PJM stakeholders approved an updated issue charge for the Resource Adequacy Senior Task Force (RASTF) at last week’s Markets and Reliability Committee meeting after debating its out-of-scope items, including demand response.
Members approved the issue charge in a sector-weighted vote of 3.08 (61.6%), passing the necessary 2.51 threshold. The RASTF endorsed the draft issue charge with 59% support at its Dec. 7 meeting. The task force itself was approved by the MRC in October. (See “Resource Adequacy Charter Approved,” PJM MRC MC Briefs: Oct. 20, 2021.)
The scope of work in the RASTF is meant focus on a list of the issues identified by stakeholders at workshops held throughout 2021, as well as topics identified in the letter issued by the PJM Board of Managers on April 6, Pat Bruno, senior lead market design specialist in PJM’s market design and economics department, said in presenting the updated issue charge.
While the RASTF’s work will be “holistic,” solutions for any of the topics to be discussed may be advanced for a vote in their own or in conjunction with other topics, Bruno said. A series of “check-ins” will also be scheduled periodically to assess whether any proposed solutions for the topics should advance for an earlier implementation date.
The key work activities approved in the issue charge include determining:
- whether a forward procurement of clean resource attributes should be pursued and investigate the inclusion of the social cost of carbon in PJM markets (A separate issue charge for the appropriate stakeholder venue will be developed for consideration by the MRC if the determination results in additional scope.);
- the types of reliability risks and risk drivers to be considered by the capacity market and how they should be accounted for;
- the desired procurement metric and level to maintain the desired level of reliability;
- the performance expected from a capacity resource;
- the qualification and accreditation of capacity resources;
- the desired obligations of capacity resources;
- if there are needed enhancements to the capacity procurement process;
- any remaining design details for a seasonal capacity market construct not addressed in other key work activities;
- if supply-side market power mitigation rules in the capacity market need to be enhanced; and
- if the fixed resource requirement (FRR) rules need to be synchronized with any changes made.

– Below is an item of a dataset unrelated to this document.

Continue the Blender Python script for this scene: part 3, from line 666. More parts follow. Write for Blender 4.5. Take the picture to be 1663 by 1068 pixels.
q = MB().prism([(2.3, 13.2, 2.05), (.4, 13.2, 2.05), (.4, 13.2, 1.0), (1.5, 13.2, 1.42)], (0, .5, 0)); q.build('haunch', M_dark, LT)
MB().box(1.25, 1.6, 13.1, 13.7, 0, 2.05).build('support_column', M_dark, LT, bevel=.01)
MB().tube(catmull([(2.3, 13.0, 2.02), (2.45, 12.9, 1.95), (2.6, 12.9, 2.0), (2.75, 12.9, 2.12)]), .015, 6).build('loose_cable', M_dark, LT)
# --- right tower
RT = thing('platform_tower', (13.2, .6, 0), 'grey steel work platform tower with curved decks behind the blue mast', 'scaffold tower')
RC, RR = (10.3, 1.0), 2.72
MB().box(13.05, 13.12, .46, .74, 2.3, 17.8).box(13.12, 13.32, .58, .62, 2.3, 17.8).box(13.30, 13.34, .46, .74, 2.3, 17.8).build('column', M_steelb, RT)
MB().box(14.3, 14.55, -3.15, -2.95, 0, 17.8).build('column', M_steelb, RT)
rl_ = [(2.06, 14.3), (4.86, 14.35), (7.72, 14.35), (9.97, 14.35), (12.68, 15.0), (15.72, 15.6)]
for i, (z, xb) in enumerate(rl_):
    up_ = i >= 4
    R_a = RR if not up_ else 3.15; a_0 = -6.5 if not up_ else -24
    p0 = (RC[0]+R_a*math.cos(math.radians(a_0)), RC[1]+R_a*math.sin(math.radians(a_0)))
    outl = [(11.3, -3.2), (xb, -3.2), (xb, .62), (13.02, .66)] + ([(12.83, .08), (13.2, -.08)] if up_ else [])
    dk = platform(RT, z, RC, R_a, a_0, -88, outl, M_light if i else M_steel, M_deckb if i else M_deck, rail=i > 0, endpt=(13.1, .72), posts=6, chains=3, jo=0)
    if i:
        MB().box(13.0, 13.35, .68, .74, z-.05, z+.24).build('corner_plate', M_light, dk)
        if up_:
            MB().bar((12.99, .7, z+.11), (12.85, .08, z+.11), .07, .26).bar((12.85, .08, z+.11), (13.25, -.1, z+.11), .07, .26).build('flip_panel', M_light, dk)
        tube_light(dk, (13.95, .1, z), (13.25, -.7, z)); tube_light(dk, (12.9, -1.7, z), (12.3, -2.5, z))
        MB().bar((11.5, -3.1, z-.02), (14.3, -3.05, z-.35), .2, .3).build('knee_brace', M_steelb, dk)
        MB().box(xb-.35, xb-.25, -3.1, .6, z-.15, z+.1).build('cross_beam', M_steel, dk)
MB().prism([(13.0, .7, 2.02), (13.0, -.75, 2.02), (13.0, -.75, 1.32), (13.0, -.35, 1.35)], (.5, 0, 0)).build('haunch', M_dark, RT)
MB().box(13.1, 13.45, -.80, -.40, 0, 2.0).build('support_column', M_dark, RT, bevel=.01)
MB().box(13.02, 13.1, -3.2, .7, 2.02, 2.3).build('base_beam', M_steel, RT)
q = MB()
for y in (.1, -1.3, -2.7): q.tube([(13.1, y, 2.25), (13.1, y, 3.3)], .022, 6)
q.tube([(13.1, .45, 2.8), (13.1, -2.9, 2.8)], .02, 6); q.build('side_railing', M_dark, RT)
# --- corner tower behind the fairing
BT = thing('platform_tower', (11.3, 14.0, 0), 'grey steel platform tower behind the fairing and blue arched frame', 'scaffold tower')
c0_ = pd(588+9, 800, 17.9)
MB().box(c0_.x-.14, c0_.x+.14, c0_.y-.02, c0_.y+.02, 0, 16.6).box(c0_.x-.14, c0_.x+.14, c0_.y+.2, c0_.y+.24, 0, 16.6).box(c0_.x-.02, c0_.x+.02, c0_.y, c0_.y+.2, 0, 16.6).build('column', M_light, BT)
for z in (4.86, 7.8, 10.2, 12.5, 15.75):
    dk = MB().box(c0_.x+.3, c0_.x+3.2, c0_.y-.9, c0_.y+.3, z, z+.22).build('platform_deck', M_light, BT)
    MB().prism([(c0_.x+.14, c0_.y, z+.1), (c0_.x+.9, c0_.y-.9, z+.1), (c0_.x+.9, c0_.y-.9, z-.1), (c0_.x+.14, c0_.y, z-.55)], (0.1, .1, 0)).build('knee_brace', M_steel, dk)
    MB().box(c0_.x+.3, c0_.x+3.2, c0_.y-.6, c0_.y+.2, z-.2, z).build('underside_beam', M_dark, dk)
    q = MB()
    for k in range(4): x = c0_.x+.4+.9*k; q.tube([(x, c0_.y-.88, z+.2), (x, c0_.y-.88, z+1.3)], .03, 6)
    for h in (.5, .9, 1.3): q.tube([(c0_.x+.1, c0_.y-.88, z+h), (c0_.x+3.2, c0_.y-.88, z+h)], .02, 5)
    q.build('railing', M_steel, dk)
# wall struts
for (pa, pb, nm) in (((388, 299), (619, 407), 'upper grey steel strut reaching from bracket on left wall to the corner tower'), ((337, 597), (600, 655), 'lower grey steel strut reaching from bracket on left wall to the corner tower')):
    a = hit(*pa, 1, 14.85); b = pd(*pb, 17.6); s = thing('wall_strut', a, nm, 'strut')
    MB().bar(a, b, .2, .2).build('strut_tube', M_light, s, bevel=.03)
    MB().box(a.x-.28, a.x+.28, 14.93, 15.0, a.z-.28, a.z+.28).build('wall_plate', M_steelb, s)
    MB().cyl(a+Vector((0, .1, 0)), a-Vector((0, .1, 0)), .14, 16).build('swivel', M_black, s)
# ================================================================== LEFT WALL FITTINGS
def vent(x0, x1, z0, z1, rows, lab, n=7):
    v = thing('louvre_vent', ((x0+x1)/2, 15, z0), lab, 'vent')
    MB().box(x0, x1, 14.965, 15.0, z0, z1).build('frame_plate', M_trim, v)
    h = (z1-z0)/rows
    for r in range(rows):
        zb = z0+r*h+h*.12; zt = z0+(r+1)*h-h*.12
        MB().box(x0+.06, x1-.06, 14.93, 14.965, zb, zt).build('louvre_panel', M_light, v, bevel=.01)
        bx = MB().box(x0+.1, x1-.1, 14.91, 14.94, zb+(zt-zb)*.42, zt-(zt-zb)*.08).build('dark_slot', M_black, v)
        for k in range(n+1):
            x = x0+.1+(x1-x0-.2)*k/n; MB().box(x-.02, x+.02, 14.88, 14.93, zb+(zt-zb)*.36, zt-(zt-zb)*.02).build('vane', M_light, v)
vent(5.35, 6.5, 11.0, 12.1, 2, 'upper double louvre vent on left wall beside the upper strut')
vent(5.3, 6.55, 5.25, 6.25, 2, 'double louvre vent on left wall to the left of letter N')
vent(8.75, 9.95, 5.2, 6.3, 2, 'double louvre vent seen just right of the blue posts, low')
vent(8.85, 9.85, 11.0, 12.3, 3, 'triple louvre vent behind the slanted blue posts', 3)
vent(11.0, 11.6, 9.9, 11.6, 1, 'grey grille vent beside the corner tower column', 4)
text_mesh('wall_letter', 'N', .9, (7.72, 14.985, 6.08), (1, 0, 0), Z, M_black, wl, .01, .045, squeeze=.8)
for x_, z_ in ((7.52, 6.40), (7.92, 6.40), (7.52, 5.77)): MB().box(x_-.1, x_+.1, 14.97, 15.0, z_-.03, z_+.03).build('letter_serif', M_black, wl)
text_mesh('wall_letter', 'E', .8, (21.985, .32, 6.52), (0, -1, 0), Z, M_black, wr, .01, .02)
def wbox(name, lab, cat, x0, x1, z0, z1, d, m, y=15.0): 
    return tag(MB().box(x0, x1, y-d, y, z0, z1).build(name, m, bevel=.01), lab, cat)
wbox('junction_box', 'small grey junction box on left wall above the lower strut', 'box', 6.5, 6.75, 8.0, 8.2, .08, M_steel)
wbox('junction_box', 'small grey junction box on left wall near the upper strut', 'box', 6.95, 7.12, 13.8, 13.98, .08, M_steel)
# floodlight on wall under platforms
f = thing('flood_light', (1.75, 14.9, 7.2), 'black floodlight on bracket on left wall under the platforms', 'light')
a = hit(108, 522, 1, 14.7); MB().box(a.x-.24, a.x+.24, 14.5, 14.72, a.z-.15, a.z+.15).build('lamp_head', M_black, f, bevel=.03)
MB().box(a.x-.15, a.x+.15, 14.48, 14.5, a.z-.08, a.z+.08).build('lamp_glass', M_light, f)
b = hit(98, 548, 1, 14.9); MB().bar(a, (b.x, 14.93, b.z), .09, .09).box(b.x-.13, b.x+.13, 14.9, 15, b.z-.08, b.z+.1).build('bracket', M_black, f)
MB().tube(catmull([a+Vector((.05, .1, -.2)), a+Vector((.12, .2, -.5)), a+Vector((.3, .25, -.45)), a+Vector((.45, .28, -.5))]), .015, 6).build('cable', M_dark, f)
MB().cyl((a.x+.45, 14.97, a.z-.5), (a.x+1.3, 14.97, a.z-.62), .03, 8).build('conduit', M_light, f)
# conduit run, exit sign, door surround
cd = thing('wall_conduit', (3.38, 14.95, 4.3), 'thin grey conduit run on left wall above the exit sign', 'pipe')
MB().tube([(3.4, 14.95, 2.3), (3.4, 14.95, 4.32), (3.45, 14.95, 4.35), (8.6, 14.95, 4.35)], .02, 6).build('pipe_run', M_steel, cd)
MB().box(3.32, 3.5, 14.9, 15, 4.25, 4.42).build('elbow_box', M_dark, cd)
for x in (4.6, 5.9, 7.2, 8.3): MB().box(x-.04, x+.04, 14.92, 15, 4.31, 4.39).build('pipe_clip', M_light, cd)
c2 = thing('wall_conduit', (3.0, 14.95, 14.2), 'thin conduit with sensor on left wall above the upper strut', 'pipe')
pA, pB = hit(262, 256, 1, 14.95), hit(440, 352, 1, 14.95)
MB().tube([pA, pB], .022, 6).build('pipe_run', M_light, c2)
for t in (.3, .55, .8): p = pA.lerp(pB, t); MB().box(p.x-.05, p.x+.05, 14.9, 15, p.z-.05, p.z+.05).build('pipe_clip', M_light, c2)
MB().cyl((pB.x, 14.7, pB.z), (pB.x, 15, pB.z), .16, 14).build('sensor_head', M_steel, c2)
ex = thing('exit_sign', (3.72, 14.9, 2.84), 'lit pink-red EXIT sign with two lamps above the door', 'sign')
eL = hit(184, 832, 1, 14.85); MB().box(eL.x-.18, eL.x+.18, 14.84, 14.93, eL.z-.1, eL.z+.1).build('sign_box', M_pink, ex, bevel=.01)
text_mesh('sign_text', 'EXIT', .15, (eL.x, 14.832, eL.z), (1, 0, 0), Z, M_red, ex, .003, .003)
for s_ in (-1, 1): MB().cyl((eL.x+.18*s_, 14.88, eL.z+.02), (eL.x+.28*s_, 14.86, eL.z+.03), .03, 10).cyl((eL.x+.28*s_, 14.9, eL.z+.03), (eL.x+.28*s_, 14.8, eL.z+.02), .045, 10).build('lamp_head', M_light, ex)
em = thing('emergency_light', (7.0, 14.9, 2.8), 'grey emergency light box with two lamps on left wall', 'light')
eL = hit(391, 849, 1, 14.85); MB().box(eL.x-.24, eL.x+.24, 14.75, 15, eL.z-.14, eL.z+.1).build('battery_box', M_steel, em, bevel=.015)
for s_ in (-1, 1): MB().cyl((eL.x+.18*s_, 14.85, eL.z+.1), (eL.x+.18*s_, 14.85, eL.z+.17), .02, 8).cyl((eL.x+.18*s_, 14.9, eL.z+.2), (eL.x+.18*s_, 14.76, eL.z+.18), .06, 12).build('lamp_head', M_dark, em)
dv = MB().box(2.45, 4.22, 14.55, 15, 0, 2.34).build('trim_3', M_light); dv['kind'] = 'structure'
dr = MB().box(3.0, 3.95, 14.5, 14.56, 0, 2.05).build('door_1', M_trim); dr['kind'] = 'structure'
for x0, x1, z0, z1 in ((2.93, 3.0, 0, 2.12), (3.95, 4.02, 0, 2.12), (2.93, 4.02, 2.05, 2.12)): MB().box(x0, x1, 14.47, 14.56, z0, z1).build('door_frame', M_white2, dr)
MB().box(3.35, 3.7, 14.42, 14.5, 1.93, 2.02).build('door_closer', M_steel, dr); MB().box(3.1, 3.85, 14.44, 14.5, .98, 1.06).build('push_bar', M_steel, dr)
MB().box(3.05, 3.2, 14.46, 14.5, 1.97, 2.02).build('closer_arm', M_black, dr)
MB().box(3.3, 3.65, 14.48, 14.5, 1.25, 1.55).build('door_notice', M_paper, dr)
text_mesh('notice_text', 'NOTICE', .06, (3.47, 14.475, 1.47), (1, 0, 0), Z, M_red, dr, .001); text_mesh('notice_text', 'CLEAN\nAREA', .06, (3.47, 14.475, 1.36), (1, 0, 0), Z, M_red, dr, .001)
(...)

The issue charge also included three out-of-scope items. Those are:
- topics related to the minimum offer price rule, beyond those needed for consistency with the work in this issue charge;
- elimination of the FRR option; and
- removing DR as a supply resource.
Work in the RASTF is expected to be completed by the last quarter of 2023 in time for implementation in the 2027/28 Base Residual Auction in May 2024.
DR Debate
Steve Lieberman, vice president of transmission and regulatory affairs for American Municipal Power, presented an alternative issue charge removing DR as a supply resource from the out-of-scope items in the issue charge.
Lieberman said AMP supports DR participation in the Reliability Pricing Model and recognizes its benefit to consumers. He said discussion would not be “an attack on DR” or an attempt to end the DR business model.
AMP contends that the review of the capacity market should be a “holistic one,” Lieberman said, and that excluding an “essential and important component” from the discussion like DR “does not serve our collective best interests.” Lieberman said PJM members have expressed concerns that DR is a contentious issue, but that shouldn’t be a qualifier for discussions in the stakeholder process.
“I get concerned when we start to carve out things that are in scope and out of scope, and in my mind, we are picking winners and losers,” Lieberman said. “If indeed items that are deemed to be divisive and time consuming are out of scope, I think a lot of us are going to be on the bread line.”
Paul Sotkiewicz of E-Cubed Policy Associates said he agreed that excluding DR could be “discriminatory.” He said it “sets a very dangerous precedent” in the stakeholder process by eliminating discussion of a key issue.
“If it’s divisive and time consuming, it probably means it’s worth exploring at the end of the day,” Sotkiewicz said.
Aaron Breidenbaugh, director of regulatory affairs for Centrica Business Solutions, said eliminating DR as a supply resource would be “tantamount to eliminating DR from the capacity market.” Seeking to remove DR as a supply resource would be like expecting generation owners to support the total elimination of the capacity market, he contended.
Breidenbaugh asked what the point would be in considering something that has no chance to win approval by PJM stakeholders or at FERC. “This rises to an entirely different quantum of controversial as far as our side of the business is concerned.”
Susan Bruce, counsel to the PJM Industrial Customer Coalition, said she would welcome a discussion on new ways DR can participate on the demand side. But removing DR as a supply source is an “existential issue” for those involved in DR, she said. There are too many large issues to deal with at the RASTF, including the market seller offer cap and clean procurement, to spend time on a discussion that could “bring down the ship.”
“I fear it will become something that is too much of a distraction to allow for focused conversations on the things that we have that are immediately before us,” Bruce said.